Society's Need for Violence
From Society Defined by P Atkinson (4-Jan-24)

Violence is the Foundation of All Authority
Violence is the threat, or act, of hurting, injuring, maiming, or killing, and is the way people are controlled so it is the foundation of all authority. This simple truth is not immediately obvious to citizens living in a peaceful society because of their private experience. The occasional outbursts of violence they observe are often the result of crime, which suggests to many citizens that violence is only the tool of the desperate or deluded. They overlook the fact that such criminals can only be arrested and brought before the courts by the use of violence.

Violence is Essential for Law and Order
The truth that the law is only maintained by the tacit threat of violence is forgotten by most citizens who rarely breach any major law, and are willing to pay the fines imposed by the official discovery of their misdemeanours such as speeding. Even those who steal or murder generally accept the notion that public discovery will demand private penalty. However the reality is that without the threat, or actual use, of violence by law officers, the law would be ignored. People can only enjoy their property and liberty within a society because of the society's readiness and ability to inflict violence upon lawbreakers.

Violence is Essential for Land Title
The reality is that your continued ownership of your house rests upon the violence that you can obtain and direct from the authority of the law. And this dependence upon violence for ownership is not just restricted to a house but extends to a country. Our society can only retain ownership of its country by being able to defend its claim against any other contending society. That is, a nation must be ready and able to inflict violence upon other nations if it wishes to retain ownership of its land.

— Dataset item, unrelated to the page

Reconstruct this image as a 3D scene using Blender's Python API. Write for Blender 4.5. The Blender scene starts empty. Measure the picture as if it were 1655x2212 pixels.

Violence is Essential for Civilisation
The notion of title, or right of ownership, is an invention of communal understanding. So when a society defends title it is defending its understanding. And this violent defence is not just necessary for the idea of title, but for all of a society's beliefs. If a society is to assert itself then it must be ready and able to use violence: wage war. The blessing of Roman civilisation was only obtained for the world by the military might of Roman arms. Pax Romana rested upon the ability and determination of the Roman people to inflict terrible violence upon all who opposed them. The Roman Empire was built by the murder and intimidation of all those peoples who resisted Roman rule, and this was done by the example of the wholesale slaughter of such peoples (barbarians). The consul Julius Caesar in his campaign against Germans who had invaded Gaul in 55 BC, slaughtered four hundred and sixty thousand men women and children; virtually exterminating the Tenchteri and Usipetes. But from the time the Romans revealed reluctance to inflict irresistible violence upon the barbarians, their empire was doomed. In AD 376 the emperor Valens had to choose between allowing the barbarous Gothic nation to be slaughtered by the Huns on the banks of the Danube, or accede to their pathetic pleas for mercy and admit them into the Roman Empire. He chose to be merciful, and paid for this mistake with his life. The rescued Goths quickly changed from refugees to invaders and destroyed the Roman army at the battle of Hadrianople in AD 378. The victors then proceeded to lay waste to the Roman Empire and eventually became the new rulers of Italy.

Violence is Essential for Existence
Western (European) civilisation was built upon its ability to inflict overwhelming violence upon all other communities. English speakers dominated it because the English-speaking society successfully mastered by war, or threat, all the other European nations. However the citizens of the West have become like those citizens of the declining Roman Empire: they have lost their courage and recoil with repugnance from the essential tool of violence. They no longer use violence to discipline their children, punish criminals or defend their society, so they suffer the consequences. Uncontrolled children become unmanageable citizens; unpunished criminals bring widespread crime, and unresisted invaders eventually conquer the land. (Anyone who wishes to see a part of Australia conquered by Asians —circa 2002—need only visit Cabramatta in Sydney). By abandoning violence as a legitimate response by authority, we are abandoning our ability to exist.

Violence is the Way an Understanding Asserts Itself
Violence is the way an understanding asserts itself, so if authority recoils from violence, it recoils from imposing control. This failure to impose clear control allows any and every citizen to behave as they see fit and obtains disorder with its inevitable eruptions of violence. So by pretending that violence solves nothing our society has changed from a peaceful society that controls its violence, into a society that is more dangerous to its citizens than to its enemies.